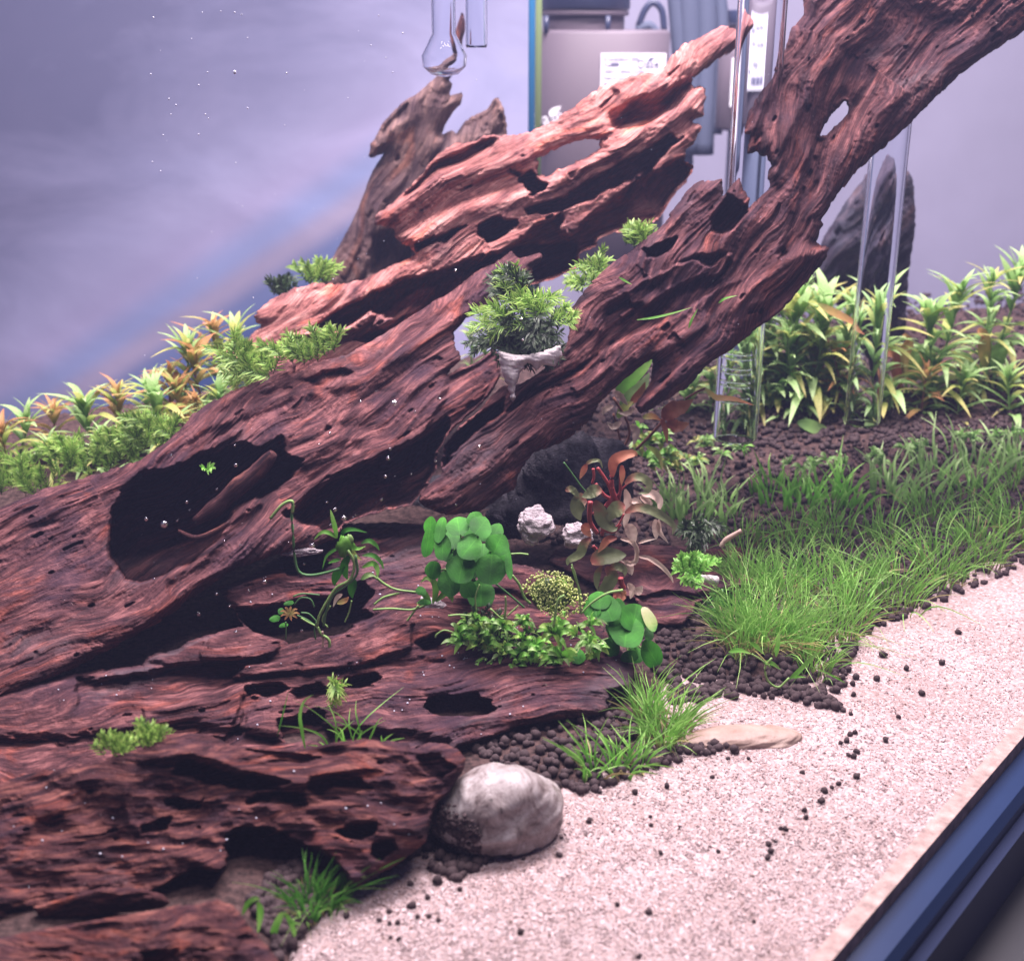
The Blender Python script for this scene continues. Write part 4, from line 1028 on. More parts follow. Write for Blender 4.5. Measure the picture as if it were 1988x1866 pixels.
# ------------------------------------------------------------------ centre moss with glue
th = mossy('moss_clump', 'bright green moss clump glued with white glue between the two leaning logs', 'moss', .392,
           [(1003, 562, 30, 24, 14, 50, 170, 34, 17), (1035, 606, 52, 22, 24, 20, 175, 40, 19), (990, 628, 38, 18, 16, 130, 215, 44, 18), (1088, 618, 20, 18, 12, 0, 90, 26, 14)], M['moss'], 3, wpx=1.4)
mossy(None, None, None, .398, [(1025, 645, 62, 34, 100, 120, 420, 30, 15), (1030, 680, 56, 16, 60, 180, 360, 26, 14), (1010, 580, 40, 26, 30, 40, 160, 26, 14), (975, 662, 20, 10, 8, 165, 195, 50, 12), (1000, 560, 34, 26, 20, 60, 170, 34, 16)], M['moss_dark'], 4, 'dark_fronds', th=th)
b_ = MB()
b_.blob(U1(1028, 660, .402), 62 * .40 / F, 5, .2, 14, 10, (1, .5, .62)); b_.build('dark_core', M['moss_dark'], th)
o = wood('glue', [(962, 676), (1000, 688), (1040, 684), (1090, 668), (1094, 690), (1078, 714), (1052, 712), (1042, 722), (1024, 706), (1012, 728), (1004, 752), (1000, 786), (990, 782), (986, 755), (974, 728)], .385, 12,
         [(970, 680), (1060, 690)], seed=81, mat_=M['glue'], rag=6, low=9, g1=6, saw=3, g2=2, g3=2, lump=7, step=2, parent=th)

# other mosses
mossy('moss_patch', 'green moss growing on the log edge below the pinkish log, left of the spike', 'moss', .412,
      [(500, 725, 50, 20, 40, 60, 200, 50, 18), (590, 695, 46, 14, 30, 70, 170, 44, 18), (640, 680, 24, 8, 9, 60, 130, 44, 16), (470, 700, 30, 12, 12, 90, 180, 50, 16)], M['moss'], 7, wpx=1.5)
mossy('moss_patch', 'dark green feathery moss at the left edge beside the yellow stem plants', 'moss', .43,
      [(300, 850, 40, 26, 36, 60, 170, 44, 18), (250, 880, 40, 26, 30, 40, 160, 46, 18), (160, 905, 60, 26, 40, 60, 150, 46, 18), (40, 940, 80, 26, 40, 60, 150, 46, 18)], M['moss'], 8, wpx=1.5)
mossy('moss_tuft', 'small out-of-focus moss tuft behind the upper log, beside the far stump', 'moss', .50, [(612, 548, 22, 8, 22, 50, 130, 40, 14)], M['moss'], 9)
mossy('moss_tuft', 'faint small moss tuft on the left shoulder of the upper log', 'moss', .50, [(548, 572, 18, 6, 16, 50, 140, 34, 12)], M['moss_dark'], 10)
mossy('moss_tuft', 'pale green moss tuft behind the top edge of the right-hand log', 'moss', .43, [(1235, 470, 28, 12, 26, 60, 140, 36, 16)], M['moss'], 11, wpx=1.5)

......

**SET EXERCISE:** Leave out the pictures and give the listing above again exactly.

**WRITTEN RESPONSE:**
The Blender Python script for this scene continues. Write part 4, from line 1028 on. More parts follow. Write for Blender 4.5. Measure the picture as if it were 1988x1866 pixels.
# ------------------------------------------------------------------ centre moss with glue
th = mossy('moss_clump', 'bright green moss clump glued with white glue between the two leaning logs', 'moss', .392,
           [(1003, 562, 30, 24, 14, 50, 170, 34, 17), (1035, 606, 52, 22, 24, 20, 175, 40, 19), (990, 628, 38, 18, 16, 130, 215, 44, 18), (1088, 618, 20, 18, 12, 0, 90, 26, 14)], M['moss'], 3, wpx=1.4)
mossy(None, None, None, .398, [(1025, 645, 62, 34, 100, 120, 420, 30, 15), (1030, 680, 56, 16, 60, 180, 360, 26, 14), (1010, 580, 40, 26, 30, 40, 160, 26, 14), (975, 662, 20, 10, 8, 165, 195, 50, 12), (1000, 560, 34, 26, 20, 60, 170, 34, 16)], M['moss_dark'], 4, 'dark_fronds', th=th)
b_ = MB()
b_.blob(U1(1028, 660, .402), 62 * .40 / F, 5, .2, 14, 10, (1, .5, .62)); b_.build('dark_core', M['moss_dark'], th)
o = wood('glue', [(962, 676), (1000, 688), (1040, 684), (1090, 668), (1094, 690), (1078, 714), (1052, 712), (1042, 722), (1024, 706), (1012, 728), (1004, 752), (1000, 786), (990, 782), (986, 755), (974, 728)], .385, 12,
         [(970, 680), (1060, 690)], seed=81, mat_=M['glue'], rag=6, low=9, g1=6, saw=3, g2=2, g3=2, lump=7, step=2, parent=th)

# other mosses
mossy('moss_patch', 'green moss growing on the log edge below the pinkish log, left of the spike', 'moss', .412,
      [(500, 725, 50, 20, 40, 60, 200, 50, 18), (590, 695, 46, 14, 30, 70, 170, 44, 18), (640, 680, 24, 8, 9, 60, 130, 44, 16), (470, 700, 30, 12, 12, 90, 180, 50, 16)], M['moss'], 7, wpx=1.5)
mossy('moss_patch', 'dark green feathery moss at the left edge beside the yellow stem plants', 'moss', .43,
      [(300, 850, 40, 26, 36, 60, 170, 44, 18), (250, 880, 40, 26, 30, 40, 160, 46, 18), (160, 905, 60, 26, 40, 60, 150, 46, 18), (40, 940, 80, 26, 40, 60, 150, 46, 18)], M['moss'], 8, wpx=1.5)
mossy('moss_tuft', 'small out-of-focus moss tuft behind the upper log, beside the far stump', 'moss', .50, [(612, 548, 22, 8, 22, 50, 130, 40, 14)], M['moss'], 9)
mossy('moss_tuft', 'faint small moss tuft on the left shoulder of the upper log', 'moss', .50, [(548, 572, 18, 6, 16, 50, 140, 34, 12)], M['moss_dark'], 10)
mossy('moss_tuft', 'pale green moss tuft behind the top edge of the right-hand log', 'moss', .43, [(1235, 470, 28, 12, 26, 60, 140, 36, 16)], M['moss'], 11, wpx=1.5)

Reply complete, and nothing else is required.